81% of Chinese Firms in EU cite rising uncertainty, yet resilience prevails: CCCEU report
On Wednesday, the China Chamber of Commerce to the EU (CCCEU) and global management consultancy Roland Berger jointly released the Chamber's seventh flagship publication, namely Weathering Challenges, Sharing Success - CCCEU Report on the Development of Chinese Enterprises in the EU 2025/2026, a work based on four months of surveys and in-depth interviews with 205 Chinese companies and organizations operating in the EU, in Brussels.
According to the report, 81 percent of Chinese companies in the EU perceive rising unpredictability in the EU business environment. Many point to the growing politicization of commercial issues and dense regulatory rollouts that have created a "compliance maze." Enterprises call for a fair, transparent, and predictable market environment to restore confidence and facilitate stable growth.

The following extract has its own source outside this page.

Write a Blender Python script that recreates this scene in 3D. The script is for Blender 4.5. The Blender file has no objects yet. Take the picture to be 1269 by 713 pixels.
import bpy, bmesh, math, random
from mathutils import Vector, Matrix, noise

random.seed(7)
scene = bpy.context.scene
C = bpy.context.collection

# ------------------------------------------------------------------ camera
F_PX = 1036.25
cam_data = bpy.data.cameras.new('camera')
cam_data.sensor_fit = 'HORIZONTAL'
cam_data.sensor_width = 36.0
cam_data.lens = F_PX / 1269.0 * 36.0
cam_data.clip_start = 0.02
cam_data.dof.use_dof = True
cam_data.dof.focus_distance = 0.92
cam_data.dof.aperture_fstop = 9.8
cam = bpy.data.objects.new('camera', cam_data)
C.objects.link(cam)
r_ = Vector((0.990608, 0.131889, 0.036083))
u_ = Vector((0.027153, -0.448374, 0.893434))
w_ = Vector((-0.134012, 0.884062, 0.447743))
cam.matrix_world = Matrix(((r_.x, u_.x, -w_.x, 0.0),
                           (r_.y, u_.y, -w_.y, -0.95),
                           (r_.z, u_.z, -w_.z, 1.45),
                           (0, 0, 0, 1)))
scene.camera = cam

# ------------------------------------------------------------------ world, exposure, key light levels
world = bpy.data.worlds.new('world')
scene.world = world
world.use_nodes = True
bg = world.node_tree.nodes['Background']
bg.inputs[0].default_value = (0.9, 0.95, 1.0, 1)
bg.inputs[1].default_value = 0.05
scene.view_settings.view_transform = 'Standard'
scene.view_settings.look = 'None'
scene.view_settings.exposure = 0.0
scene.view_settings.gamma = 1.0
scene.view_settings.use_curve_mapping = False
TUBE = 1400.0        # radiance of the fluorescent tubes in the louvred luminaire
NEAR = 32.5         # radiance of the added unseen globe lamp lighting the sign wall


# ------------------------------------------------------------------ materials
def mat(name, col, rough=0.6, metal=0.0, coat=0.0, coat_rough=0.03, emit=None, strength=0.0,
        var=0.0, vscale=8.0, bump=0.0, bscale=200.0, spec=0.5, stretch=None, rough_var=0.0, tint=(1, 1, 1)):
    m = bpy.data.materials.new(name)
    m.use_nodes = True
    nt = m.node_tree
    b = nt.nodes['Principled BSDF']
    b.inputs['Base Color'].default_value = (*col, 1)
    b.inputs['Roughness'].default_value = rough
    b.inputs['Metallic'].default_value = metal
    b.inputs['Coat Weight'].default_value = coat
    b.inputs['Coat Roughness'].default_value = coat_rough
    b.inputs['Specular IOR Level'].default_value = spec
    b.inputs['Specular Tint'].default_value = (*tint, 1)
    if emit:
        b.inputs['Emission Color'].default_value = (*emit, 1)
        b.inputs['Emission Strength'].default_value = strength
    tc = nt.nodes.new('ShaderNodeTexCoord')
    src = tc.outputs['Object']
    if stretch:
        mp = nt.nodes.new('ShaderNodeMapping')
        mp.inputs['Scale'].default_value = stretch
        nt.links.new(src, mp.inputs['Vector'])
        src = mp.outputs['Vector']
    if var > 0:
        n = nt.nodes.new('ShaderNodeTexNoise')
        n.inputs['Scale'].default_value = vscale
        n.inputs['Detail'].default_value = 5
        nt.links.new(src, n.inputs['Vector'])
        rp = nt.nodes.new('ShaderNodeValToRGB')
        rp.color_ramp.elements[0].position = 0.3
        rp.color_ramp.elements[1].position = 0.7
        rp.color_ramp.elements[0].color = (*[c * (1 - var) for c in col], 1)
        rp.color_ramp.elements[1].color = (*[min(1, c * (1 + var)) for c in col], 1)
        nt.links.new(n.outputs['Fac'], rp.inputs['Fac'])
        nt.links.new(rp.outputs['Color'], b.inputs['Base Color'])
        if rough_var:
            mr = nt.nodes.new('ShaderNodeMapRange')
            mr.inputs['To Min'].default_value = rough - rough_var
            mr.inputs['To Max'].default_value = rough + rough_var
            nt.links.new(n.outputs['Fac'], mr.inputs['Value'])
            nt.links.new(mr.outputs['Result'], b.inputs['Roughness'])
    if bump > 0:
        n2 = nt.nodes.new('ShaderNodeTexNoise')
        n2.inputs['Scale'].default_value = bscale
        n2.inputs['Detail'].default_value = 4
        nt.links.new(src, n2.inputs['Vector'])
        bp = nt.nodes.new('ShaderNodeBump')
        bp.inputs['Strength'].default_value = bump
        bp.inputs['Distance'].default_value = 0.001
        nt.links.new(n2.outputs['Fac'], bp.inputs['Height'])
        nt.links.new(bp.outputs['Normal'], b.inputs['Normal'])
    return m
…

In his keynote speech, Chairman of the CCCEU Liu Jiandong noted that China–EU economic relations are evolving from "complementary interdependence" to "strategic co-shaping." For Chinese enterprises, Europe has moved beyond a traditional export destination to become a hub for technological innovation, a proving ground for global brands, and a key arena for standards alignment.
He outlined three emerging trends: a "dual-track uplift" in trade structure where China's new-energy products and Europe's advanced equipment remain highly complementary; a rapid shift in investment models toward ecosystem embedding; and a growing need for rules-based dialogue. Despite six consecutive years of perceived headwinds, Liu emphasized that Chinese companies have shown strategic resolve and remain committed to the European market, calling for innovative dialogue platforms, deeper mutual understanding, and practical cooperation in green transition and advanced manufacturing to stabilize supply chains and foster mutual benefit.
Denis Depoux, Global Managing Director at Roland Berger, addressed the ceremony via video call. "Success hinges on a delicate balance," he said, adding that Chinese firms must leverage their formidable domestic advantages—such as unrivalled manufacturing scale, rapid innovation, and robust supply chains—while ensuring these strengths are not diluted overseas.
After a first wave of export-fueled success, driven by product superiority, speed and cost advantage, competitors are catching up and a deeper understanding of European customers' preferences is required, he said.
Data show that China and the EU remained each other's second-largest trading partners in 2024. According to Eurostat, the EU's official statistical department, bilateral trade in goods reached 732.2 billion euros, down 1.6 percent year-on-year amid weak global demand, yet demonstrating resilience.
By the end of 2024, nearly 3,000 Chinese-invested enterprises were operating across all 27 EU member states, employing more than 260,000 local staff. Despite pressures, Chinese enterprises demonstrated strong resilience, as over 80 percent of surveyed companies reported stable or improved business performance in 2024, with 53 percent recording revenue growth in the EU market.
The report shows optimism in the future, as 62 percent of respondents expect revenues to increase in 2025, while only 14 percent anticipate a decline. Continuous engagement and deepened cooperation will remain vital, the report concluded, expecting the full potential of China–EU economic relations to be realized in the years to come.